TASK DESCRIPTION:
Go through the data below and gather each line containing "emit".

SUPPLIED INFORMATION:
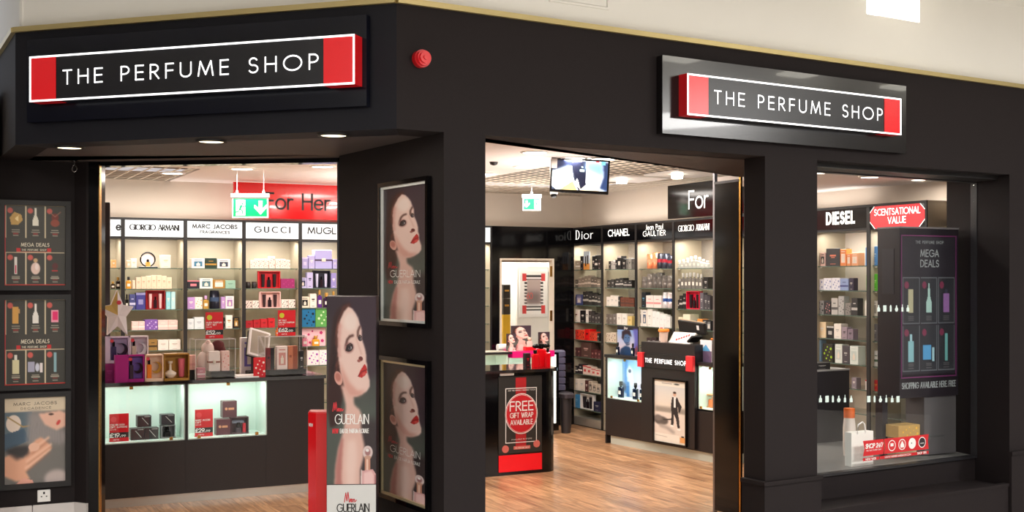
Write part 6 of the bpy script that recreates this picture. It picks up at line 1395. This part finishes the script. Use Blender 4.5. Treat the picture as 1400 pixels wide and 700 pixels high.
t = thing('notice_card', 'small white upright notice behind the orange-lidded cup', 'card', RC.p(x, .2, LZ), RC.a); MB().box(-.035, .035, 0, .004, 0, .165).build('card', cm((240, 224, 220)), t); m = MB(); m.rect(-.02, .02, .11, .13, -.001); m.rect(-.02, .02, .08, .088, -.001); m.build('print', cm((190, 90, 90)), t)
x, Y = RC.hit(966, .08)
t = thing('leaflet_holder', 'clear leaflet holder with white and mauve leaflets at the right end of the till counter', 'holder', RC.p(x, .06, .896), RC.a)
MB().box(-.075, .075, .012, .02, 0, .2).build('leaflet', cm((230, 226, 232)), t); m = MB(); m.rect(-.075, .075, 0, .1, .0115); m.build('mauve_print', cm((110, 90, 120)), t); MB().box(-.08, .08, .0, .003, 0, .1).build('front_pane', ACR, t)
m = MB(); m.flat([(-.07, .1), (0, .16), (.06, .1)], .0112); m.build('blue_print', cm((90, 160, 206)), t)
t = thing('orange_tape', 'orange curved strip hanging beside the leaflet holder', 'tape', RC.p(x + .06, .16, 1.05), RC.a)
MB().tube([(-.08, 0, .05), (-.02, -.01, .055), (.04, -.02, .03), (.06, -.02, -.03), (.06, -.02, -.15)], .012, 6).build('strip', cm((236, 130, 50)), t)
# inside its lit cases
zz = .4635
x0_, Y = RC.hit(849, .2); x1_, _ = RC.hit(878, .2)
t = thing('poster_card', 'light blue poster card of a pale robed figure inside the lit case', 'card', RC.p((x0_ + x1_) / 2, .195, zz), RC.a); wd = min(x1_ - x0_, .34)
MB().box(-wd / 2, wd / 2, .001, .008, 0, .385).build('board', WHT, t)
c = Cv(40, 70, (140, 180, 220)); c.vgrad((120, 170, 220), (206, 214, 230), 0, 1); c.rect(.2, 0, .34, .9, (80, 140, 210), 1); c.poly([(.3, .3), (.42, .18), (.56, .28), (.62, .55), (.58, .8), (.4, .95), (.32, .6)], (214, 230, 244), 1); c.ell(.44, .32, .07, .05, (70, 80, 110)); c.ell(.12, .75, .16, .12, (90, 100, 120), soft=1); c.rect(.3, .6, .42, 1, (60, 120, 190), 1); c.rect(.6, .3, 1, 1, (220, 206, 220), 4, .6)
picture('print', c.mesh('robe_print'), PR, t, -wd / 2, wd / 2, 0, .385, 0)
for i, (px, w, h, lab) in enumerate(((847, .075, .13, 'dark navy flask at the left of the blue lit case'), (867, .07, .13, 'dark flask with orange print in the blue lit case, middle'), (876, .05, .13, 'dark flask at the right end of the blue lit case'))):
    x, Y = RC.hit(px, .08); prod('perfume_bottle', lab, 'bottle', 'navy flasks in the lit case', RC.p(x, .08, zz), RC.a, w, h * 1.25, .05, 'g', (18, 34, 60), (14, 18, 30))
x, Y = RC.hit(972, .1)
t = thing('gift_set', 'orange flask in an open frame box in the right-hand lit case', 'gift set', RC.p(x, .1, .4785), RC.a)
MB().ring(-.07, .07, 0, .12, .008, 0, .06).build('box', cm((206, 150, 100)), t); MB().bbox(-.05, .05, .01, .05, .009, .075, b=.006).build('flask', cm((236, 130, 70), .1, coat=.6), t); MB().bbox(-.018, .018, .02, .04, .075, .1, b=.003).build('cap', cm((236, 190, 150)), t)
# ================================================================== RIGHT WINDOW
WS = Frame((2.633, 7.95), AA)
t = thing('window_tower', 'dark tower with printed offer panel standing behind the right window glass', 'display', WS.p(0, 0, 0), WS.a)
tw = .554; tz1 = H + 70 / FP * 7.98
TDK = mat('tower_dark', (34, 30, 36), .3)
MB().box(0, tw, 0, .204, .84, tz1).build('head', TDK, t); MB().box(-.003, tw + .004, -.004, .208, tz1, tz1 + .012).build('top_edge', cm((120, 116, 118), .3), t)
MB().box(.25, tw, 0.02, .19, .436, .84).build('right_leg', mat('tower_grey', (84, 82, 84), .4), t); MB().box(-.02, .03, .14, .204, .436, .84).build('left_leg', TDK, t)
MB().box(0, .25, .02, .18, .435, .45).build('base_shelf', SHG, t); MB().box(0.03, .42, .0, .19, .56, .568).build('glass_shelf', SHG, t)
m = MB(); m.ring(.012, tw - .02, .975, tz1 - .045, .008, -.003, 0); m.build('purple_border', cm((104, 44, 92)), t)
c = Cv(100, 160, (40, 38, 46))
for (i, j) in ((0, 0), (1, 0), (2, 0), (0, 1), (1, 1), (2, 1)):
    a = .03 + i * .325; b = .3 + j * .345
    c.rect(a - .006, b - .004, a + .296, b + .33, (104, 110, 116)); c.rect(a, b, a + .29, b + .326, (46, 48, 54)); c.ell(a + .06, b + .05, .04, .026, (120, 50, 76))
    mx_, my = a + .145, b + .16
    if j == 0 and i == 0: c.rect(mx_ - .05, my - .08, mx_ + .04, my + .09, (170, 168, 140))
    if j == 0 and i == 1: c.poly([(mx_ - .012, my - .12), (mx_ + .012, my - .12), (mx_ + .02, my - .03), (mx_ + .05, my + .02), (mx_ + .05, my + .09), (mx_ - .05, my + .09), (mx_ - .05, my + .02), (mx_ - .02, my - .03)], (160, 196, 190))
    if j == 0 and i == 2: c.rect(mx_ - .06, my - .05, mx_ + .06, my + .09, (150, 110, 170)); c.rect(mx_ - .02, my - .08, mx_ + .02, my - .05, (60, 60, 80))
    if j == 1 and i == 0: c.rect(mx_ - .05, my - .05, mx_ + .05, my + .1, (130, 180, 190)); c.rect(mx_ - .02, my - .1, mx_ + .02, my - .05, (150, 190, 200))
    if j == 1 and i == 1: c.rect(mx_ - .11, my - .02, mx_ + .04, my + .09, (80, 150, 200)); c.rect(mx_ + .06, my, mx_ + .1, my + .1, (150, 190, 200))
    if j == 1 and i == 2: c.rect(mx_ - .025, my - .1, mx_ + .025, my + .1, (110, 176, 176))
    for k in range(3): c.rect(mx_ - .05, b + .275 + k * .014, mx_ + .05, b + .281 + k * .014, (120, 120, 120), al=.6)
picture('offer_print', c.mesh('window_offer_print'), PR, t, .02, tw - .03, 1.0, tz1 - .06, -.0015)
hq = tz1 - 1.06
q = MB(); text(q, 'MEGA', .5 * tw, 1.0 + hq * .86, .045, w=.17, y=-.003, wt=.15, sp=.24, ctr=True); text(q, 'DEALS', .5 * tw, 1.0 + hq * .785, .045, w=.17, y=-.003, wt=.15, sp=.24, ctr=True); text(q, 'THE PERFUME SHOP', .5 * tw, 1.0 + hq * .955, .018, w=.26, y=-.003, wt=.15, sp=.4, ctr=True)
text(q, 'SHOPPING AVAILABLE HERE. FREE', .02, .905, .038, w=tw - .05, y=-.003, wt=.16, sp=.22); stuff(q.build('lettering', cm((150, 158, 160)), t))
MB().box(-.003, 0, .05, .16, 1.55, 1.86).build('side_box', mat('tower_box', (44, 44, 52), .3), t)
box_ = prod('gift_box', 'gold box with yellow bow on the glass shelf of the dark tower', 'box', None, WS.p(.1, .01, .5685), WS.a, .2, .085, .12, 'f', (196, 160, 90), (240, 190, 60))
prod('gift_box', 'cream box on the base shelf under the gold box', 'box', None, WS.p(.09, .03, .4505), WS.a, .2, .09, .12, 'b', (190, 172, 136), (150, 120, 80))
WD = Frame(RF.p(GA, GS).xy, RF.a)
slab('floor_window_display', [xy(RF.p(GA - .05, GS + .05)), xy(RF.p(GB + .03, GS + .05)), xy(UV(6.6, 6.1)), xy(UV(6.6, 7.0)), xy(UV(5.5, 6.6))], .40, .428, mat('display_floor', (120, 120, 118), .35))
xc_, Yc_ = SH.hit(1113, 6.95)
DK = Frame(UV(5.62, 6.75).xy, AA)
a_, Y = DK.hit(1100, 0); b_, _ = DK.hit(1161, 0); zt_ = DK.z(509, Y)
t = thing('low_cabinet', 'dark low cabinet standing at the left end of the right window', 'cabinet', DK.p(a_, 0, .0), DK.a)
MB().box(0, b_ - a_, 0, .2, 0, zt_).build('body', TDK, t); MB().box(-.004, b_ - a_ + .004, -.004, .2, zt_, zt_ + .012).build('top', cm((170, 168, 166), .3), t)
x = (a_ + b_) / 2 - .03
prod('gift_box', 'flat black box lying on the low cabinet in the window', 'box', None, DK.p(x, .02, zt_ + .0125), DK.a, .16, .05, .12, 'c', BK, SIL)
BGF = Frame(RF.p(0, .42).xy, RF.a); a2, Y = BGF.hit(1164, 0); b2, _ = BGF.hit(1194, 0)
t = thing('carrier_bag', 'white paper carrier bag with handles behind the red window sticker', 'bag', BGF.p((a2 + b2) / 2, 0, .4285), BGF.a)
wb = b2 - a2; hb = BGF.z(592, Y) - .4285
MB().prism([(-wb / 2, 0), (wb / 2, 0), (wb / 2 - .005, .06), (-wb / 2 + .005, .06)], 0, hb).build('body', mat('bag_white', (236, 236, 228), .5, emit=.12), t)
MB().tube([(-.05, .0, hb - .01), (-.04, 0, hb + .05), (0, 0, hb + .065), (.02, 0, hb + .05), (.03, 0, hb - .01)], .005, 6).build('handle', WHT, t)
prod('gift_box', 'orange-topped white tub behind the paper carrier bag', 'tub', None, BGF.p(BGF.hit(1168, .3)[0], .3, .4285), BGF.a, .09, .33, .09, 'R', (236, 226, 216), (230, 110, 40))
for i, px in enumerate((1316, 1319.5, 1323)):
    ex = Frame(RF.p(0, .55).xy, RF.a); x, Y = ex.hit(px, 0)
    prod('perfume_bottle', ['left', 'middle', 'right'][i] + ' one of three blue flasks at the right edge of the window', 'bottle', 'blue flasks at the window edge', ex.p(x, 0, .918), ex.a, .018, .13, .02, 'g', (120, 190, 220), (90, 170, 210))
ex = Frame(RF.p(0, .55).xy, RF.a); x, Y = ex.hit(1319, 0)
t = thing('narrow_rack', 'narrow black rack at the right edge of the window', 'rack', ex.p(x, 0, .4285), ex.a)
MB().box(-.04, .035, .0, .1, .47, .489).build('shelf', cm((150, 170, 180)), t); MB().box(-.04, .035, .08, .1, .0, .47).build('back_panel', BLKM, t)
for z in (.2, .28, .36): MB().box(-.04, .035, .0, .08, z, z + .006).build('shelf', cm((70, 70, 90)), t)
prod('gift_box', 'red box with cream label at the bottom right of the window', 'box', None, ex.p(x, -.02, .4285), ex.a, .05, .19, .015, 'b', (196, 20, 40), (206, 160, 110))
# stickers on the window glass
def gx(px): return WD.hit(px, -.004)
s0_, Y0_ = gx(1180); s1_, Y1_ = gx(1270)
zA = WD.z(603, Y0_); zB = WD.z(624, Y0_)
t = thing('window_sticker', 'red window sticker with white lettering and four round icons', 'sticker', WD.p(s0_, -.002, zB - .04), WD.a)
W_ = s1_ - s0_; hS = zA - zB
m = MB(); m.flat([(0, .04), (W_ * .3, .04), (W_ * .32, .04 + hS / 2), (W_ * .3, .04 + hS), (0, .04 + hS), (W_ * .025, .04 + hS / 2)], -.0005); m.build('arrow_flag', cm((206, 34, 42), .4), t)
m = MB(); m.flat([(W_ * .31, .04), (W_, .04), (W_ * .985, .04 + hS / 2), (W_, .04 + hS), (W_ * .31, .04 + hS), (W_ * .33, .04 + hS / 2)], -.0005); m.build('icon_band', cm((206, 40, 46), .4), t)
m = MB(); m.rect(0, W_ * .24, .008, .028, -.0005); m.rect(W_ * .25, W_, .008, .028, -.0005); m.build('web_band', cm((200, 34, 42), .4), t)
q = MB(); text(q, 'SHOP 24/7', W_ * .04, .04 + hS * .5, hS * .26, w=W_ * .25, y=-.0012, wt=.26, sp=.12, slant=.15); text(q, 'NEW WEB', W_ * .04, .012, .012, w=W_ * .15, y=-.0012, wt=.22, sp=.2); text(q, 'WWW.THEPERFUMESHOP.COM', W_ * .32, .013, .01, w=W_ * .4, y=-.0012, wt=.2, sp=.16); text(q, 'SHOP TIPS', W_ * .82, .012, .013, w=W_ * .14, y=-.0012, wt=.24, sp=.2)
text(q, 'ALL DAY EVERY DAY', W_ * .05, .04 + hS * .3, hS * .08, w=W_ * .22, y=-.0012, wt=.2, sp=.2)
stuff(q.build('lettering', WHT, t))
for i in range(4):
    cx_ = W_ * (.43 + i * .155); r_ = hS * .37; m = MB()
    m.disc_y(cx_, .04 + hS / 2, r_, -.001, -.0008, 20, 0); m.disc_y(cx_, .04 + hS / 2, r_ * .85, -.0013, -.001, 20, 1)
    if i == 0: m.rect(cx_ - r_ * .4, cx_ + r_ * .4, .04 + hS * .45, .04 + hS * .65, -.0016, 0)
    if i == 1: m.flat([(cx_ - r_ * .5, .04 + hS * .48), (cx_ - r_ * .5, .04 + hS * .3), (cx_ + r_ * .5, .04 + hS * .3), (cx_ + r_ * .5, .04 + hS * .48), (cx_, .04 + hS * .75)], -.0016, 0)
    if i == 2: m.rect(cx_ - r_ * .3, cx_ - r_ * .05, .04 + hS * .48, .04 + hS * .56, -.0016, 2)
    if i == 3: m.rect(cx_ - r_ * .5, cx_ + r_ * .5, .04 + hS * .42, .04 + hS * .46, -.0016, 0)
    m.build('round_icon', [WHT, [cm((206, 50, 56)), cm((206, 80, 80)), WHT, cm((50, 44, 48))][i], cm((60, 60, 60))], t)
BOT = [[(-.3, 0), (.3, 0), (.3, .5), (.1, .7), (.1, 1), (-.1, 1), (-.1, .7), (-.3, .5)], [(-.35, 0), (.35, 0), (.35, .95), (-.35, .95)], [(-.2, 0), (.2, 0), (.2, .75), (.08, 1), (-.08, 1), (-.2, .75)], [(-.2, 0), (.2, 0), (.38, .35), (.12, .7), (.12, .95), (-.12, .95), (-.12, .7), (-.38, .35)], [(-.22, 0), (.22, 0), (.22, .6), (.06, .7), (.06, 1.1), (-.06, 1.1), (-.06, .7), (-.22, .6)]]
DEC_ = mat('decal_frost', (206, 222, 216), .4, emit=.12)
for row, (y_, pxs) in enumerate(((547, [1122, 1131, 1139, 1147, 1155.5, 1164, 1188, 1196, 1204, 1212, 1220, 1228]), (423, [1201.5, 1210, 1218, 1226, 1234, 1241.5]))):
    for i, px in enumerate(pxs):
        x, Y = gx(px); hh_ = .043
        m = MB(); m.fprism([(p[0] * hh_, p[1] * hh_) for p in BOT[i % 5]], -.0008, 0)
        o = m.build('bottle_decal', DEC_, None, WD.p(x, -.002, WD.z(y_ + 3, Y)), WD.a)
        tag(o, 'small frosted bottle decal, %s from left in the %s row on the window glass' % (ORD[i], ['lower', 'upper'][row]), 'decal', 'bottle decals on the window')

FINISHED ANSWER:
MB().prism([(-wb / 2, 0), (wb / 2, 0), (wb / 2 - .005, .06), (-wb / 2 + .005, .06)], 0, hb).build('body', mat('bag_white', (236, 236, 228), .5, emit=.12), t)
DEC_ = mat('decal_frost', (206, 222, 216), .4, emit=.12)